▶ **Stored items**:
☆ ☆ ☆

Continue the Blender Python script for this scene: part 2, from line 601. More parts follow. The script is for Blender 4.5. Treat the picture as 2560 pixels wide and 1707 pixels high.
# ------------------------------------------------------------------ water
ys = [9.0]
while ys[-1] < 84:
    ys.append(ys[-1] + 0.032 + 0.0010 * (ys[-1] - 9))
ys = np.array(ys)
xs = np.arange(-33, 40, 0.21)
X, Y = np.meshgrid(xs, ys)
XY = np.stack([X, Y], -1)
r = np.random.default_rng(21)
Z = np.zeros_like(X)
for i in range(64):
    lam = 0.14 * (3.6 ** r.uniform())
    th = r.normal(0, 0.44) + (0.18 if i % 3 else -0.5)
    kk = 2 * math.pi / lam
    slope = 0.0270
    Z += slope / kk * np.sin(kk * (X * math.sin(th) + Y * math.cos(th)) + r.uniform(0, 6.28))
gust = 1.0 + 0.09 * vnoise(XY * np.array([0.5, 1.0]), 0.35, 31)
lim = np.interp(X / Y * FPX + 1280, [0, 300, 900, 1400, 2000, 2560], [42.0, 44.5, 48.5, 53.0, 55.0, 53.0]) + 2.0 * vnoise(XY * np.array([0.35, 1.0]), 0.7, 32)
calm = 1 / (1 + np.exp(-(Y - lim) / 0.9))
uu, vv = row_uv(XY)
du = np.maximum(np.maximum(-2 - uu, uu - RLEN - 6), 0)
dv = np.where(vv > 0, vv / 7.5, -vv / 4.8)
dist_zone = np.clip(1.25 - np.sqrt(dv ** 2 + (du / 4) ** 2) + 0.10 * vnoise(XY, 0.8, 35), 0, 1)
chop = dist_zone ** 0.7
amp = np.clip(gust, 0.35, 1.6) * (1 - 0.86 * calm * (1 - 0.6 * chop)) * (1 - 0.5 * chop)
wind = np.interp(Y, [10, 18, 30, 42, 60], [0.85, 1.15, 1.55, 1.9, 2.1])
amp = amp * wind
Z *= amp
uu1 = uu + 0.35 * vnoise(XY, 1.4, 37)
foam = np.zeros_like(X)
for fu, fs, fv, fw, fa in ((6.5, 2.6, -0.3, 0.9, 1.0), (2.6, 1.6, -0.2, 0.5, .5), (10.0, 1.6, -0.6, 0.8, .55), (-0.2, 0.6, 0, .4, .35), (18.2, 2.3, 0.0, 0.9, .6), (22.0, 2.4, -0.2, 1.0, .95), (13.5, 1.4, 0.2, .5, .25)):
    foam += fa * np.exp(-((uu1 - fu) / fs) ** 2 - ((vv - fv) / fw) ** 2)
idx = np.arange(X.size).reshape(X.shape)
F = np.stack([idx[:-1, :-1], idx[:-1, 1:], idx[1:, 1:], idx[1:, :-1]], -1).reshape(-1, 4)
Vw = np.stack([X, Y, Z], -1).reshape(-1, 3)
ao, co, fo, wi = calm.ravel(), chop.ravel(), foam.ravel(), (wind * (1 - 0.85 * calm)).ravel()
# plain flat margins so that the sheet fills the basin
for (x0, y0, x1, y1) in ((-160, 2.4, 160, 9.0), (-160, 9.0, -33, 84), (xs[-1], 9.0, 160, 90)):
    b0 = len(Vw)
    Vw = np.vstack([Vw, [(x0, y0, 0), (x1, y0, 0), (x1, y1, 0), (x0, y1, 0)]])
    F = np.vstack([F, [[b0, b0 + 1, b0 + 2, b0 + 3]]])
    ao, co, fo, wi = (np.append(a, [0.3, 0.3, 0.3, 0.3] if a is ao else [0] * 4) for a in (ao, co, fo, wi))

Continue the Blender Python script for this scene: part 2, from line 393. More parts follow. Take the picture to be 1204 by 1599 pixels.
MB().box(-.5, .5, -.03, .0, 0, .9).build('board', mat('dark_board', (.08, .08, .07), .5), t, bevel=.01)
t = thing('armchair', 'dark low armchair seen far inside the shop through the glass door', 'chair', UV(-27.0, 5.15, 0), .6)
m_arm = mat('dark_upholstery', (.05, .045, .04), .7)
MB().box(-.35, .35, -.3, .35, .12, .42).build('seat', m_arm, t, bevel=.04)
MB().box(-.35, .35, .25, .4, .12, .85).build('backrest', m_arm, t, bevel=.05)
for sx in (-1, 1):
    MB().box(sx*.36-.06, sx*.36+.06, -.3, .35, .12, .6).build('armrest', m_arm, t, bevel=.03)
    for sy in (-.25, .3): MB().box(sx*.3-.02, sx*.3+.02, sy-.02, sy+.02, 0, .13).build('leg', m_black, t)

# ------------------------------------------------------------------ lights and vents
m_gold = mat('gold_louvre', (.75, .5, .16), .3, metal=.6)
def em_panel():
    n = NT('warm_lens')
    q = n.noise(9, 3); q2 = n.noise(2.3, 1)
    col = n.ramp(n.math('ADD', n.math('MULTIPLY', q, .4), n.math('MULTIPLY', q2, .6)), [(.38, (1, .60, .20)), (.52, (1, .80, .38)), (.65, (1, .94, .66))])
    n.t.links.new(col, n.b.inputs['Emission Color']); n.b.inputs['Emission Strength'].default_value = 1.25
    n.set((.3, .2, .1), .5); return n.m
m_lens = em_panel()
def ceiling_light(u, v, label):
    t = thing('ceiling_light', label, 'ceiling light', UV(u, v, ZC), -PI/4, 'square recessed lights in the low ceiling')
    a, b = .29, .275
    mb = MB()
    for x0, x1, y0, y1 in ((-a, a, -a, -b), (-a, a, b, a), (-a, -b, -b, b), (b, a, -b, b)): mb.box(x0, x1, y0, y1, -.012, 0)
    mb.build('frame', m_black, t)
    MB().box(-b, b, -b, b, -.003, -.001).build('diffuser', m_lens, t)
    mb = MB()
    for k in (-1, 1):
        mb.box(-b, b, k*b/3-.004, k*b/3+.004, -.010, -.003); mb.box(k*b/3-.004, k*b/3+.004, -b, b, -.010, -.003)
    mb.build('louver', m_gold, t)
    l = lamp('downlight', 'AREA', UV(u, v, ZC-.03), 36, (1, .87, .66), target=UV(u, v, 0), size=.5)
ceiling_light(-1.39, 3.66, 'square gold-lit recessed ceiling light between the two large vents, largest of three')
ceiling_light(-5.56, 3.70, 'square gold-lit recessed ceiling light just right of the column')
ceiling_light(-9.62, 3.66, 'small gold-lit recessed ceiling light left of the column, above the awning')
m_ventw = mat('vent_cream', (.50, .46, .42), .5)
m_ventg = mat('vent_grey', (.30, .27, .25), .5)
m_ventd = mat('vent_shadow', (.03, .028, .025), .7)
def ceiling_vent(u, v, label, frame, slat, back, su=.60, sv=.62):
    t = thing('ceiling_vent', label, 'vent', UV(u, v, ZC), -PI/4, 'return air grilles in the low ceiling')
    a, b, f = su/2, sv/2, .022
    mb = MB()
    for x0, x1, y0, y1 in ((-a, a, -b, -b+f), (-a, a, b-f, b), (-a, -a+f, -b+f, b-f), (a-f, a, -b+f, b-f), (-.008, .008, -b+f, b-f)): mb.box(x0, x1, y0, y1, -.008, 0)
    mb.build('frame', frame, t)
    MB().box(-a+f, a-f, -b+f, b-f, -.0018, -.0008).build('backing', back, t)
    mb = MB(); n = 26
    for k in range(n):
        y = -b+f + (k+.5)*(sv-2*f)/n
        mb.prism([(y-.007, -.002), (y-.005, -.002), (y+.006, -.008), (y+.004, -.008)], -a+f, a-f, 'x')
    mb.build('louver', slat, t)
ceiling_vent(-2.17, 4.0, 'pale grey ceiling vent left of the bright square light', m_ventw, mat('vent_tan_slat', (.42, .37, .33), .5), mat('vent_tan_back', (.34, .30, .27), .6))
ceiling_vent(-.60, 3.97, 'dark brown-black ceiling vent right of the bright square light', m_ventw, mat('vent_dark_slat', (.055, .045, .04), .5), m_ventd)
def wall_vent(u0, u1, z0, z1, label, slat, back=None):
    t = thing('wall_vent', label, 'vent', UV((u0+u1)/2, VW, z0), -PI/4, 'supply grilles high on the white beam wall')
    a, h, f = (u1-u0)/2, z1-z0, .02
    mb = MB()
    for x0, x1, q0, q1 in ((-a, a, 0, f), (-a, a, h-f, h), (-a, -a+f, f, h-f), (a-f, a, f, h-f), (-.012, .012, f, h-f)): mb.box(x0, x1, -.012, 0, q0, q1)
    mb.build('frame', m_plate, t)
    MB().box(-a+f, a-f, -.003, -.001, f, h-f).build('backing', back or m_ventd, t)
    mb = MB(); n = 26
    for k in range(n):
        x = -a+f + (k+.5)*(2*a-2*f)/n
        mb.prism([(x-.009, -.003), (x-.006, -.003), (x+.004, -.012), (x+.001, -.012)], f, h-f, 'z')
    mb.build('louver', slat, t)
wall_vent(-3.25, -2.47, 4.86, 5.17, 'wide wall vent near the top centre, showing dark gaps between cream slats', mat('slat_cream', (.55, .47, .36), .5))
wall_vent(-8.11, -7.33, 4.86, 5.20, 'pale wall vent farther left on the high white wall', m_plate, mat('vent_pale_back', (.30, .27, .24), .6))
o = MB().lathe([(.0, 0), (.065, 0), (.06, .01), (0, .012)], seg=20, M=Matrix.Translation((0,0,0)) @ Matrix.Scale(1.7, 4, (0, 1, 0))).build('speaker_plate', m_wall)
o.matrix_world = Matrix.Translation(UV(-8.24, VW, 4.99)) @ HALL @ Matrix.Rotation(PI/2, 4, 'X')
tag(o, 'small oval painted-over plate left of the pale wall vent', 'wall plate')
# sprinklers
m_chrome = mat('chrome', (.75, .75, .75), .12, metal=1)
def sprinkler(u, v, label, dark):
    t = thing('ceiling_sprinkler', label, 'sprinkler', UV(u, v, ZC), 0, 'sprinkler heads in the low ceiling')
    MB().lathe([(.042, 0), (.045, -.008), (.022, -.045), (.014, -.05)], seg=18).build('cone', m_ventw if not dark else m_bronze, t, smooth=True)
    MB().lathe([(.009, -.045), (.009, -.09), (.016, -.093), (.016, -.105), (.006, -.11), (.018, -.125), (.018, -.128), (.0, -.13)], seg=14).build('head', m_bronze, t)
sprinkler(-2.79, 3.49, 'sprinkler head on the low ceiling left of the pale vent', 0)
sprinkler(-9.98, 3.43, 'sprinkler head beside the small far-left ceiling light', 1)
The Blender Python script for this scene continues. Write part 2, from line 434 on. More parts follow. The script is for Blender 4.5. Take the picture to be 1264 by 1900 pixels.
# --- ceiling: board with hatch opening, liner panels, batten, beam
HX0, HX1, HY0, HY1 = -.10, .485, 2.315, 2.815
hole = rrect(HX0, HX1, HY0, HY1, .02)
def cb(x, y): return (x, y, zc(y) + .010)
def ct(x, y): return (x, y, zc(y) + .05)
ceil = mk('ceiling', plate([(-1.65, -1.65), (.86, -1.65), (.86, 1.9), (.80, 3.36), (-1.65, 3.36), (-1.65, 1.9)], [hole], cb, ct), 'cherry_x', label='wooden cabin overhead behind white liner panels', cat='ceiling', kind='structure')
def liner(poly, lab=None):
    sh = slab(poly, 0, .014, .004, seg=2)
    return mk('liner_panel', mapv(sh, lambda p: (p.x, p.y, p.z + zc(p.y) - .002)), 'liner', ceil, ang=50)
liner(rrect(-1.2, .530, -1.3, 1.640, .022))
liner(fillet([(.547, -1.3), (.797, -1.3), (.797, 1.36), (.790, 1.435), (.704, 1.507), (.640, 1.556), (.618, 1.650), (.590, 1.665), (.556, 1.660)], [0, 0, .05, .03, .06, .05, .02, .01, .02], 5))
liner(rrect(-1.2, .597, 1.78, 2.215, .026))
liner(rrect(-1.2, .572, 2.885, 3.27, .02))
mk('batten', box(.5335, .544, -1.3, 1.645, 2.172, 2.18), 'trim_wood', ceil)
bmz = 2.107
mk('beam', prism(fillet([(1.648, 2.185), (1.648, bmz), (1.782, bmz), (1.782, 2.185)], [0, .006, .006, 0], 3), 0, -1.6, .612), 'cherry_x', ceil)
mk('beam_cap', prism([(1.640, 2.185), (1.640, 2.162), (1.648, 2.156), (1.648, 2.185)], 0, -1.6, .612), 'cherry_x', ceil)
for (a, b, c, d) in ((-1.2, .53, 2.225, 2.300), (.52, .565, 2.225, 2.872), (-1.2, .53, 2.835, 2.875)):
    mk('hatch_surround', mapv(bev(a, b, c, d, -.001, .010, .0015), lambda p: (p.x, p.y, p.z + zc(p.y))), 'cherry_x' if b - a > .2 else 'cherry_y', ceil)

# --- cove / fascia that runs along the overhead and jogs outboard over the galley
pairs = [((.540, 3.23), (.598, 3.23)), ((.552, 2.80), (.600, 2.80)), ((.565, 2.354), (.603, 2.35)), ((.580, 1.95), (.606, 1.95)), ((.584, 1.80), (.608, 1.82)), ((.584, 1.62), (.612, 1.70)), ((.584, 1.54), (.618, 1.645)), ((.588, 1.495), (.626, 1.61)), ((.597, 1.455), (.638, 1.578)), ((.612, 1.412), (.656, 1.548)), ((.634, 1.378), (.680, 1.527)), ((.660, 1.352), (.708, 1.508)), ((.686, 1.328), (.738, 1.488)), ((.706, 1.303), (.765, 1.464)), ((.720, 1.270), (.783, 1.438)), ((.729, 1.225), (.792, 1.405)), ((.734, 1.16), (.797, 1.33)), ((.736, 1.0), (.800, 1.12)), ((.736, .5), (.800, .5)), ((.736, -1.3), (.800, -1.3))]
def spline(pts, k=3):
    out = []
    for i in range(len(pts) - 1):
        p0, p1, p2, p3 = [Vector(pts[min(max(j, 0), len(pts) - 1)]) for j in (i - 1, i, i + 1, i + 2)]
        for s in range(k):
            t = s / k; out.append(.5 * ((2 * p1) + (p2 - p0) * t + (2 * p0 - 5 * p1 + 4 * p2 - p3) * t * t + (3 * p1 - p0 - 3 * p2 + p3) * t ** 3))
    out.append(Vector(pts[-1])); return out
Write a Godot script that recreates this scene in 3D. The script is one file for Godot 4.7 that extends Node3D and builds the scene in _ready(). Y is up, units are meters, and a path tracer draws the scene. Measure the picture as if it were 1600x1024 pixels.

☆ ☆ ☆

▶ **Task brief**: Copy each line of the listing that contains the string "Take".

▶ **Output of the task**:
Continue the Blender Python script for this scene: part 2, from line 393. More parts follow. Take the picture to be 1204 by 1599 pixels.
The Blender Python script for this scene continues. Write part 2, from line 434 on. More parts follow. The script is for Blender 4.5. Take the picture to be 1264 by 1900 pixels.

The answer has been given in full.